→ **The exercise**
Single out each line with the word "this" and copy it.
▬▬▬▬▬▬
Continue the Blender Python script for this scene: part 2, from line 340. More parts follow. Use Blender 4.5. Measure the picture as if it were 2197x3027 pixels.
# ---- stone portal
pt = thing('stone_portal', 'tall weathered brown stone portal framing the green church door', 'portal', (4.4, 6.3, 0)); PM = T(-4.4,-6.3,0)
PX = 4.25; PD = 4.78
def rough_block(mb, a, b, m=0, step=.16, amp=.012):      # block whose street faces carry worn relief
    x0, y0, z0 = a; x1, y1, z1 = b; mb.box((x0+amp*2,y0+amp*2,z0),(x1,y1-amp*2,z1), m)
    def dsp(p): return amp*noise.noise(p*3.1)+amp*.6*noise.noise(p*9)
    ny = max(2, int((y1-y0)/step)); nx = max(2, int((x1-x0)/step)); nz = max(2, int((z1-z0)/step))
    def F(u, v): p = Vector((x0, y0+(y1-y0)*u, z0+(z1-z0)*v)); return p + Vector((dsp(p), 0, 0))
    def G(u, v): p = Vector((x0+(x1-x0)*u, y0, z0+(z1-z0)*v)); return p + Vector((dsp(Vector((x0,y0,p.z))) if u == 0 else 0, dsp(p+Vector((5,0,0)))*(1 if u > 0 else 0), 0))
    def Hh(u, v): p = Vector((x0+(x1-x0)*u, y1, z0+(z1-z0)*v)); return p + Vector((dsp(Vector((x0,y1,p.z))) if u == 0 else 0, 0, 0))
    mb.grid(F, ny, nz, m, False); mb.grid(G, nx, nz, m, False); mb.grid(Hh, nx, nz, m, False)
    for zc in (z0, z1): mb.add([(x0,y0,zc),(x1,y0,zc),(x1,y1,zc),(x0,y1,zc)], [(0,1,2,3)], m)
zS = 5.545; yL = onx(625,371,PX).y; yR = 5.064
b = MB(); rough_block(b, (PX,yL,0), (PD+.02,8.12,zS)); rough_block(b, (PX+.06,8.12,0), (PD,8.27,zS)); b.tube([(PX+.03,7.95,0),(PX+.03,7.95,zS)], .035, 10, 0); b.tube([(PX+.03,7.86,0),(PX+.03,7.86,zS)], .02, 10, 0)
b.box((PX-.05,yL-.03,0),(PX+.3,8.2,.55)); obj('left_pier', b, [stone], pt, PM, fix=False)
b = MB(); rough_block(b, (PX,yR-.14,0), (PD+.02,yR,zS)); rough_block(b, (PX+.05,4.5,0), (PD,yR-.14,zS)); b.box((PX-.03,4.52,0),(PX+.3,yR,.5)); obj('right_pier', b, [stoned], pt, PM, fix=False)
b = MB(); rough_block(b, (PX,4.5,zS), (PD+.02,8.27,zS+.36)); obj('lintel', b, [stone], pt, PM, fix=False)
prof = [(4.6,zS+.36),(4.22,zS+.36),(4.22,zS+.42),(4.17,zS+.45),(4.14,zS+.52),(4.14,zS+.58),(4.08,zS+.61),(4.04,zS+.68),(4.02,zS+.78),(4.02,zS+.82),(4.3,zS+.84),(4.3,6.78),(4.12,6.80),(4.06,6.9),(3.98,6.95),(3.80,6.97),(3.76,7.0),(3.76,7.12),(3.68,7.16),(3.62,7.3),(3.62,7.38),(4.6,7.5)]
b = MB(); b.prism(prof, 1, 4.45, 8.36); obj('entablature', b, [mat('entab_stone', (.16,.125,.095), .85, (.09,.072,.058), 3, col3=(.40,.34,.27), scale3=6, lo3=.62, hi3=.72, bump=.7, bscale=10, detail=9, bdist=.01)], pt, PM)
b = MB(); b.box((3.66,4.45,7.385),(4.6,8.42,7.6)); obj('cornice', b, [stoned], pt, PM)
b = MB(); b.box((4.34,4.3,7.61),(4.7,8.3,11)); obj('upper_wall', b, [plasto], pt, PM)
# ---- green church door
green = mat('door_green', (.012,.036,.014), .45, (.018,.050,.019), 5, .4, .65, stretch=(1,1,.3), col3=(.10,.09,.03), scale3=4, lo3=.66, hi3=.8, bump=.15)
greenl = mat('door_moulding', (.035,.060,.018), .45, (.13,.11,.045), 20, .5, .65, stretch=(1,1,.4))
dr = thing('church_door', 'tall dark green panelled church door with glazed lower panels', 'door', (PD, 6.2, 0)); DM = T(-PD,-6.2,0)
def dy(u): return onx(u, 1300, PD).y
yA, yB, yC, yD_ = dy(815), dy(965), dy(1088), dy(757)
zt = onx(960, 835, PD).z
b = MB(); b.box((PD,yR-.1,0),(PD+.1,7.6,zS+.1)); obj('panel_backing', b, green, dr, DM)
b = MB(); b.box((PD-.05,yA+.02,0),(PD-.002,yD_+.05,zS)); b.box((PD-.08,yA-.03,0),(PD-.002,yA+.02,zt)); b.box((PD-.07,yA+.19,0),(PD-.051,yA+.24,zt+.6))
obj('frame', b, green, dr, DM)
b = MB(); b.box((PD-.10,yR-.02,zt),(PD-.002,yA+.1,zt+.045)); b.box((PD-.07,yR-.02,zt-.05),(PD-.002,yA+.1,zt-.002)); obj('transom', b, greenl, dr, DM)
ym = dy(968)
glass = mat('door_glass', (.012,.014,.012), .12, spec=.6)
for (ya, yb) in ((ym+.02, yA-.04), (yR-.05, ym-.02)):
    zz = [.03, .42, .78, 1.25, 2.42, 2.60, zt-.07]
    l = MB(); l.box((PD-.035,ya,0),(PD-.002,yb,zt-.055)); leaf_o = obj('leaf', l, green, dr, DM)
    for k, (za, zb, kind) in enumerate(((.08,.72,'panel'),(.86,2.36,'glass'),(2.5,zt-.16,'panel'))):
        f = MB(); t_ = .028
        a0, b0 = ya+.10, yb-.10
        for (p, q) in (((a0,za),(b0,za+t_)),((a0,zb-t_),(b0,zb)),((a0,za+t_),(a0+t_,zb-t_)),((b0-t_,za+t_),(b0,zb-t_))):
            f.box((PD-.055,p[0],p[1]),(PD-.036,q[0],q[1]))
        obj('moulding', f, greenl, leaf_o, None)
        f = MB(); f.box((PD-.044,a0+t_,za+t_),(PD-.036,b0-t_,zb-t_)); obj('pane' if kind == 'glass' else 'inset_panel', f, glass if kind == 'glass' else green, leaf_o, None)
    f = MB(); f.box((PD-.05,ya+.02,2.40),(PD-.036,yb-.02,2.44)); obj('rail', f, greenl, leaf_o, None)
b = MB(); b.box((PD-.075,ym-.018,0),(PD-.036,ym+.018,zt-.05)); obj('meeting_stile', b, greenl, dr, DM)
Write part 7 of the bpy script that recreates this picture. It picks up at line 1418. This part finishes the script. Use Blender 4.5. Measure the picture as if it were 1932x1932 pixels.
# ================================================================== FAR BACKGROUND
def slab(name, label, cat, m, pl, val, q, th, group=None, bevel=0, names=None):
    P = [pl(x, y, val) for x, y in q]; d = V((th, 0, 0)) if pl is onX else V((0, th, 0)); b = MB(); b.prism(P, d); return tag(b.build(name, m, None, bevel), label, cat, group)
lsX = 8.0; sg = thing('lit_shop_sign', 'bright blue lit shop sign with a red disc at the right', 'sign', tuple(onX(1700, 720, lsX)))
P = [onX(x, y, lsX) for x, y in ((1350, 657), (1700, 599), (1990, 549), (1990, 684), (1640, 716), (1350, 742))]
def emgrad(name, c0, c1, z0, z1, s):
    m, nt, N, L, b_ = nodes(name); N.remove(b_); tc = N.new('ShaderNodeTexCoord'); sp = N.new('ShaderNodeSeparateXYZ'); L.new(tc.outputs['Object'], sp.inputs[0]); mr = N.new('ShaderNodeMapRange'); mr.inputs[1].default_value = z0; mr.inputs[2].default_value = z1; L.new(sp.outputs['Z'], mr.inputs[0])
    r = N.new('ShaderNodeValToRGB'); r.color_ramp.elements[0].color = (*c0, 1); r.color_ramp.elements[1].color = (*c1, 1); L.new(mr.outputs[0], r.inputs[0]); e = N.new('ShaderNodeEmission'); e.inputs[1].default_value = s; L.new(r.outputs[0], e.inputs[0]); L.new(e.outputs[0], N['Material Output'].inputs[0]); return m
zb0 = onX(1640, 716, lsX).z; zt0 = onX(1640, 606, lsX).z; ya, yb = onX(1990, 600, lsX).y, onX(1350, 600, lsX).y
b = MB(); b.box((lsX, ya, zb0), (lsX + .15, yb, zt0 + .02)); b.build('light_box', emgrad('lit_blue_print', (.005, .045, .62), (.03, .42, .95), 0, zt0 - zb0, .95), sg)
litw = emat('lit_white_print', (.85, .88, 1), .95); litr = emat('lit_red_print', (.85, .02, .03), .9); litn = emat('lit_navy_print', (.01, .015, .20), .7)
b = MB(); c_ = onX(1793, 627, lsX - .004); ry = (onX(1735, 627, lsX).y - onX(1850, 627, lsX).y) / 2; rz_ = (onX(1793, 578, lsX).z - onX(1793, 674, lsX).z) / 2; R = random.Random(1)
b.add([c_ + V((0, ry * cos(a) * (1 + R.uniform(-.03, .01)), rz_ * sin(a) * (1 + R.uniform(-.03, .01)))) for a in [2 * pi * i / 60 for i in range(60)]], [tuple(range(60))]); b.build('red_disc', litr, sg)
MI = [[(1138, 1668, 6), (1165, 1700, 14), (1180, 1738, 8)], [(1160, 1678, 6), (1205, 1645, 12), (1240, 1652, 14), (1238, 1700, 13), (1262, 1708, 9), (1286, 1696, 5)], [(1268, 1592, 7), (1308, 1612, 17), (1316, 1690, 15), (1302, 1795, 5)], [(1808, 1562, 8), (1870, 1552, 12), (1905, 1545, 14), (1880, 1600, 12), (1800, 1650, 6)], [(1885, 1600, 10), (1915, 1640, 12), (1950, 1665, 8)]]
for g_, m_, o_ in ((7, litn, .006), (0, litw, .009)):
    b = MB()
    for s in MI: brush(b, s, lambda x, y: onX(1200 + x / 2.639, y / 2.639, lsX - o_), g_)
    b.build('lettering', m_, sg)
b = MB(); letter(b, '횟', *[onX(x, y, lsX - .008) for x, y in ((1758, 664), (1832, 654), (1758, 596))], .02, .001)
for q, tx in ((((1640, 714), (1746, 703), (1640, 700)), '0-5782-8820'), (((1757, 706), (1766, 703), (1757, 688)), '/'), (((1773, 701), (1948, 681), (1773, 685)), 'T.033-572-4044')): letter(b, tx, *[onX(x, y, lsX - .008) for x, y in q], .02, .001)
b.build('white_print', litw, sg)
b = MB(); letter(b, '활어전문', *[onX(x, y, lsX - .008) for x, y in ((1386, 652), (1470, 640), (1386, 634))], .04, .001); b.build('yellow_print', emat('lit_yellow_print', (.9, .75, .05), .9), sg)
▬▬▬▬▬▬
→ **Task response**
Continue the Blender Python script for this scene: part 2, from line 340. More parts follow. Use Blender 4.5. Measure the picture as if it were 2197x3027 pixels.
Write part 7 of the bpy script that recreates this picture. It picks up at line 1418. This part finishes the script. Use Blender 4.5. Measure the picture as if it were 1932x1932 pixels.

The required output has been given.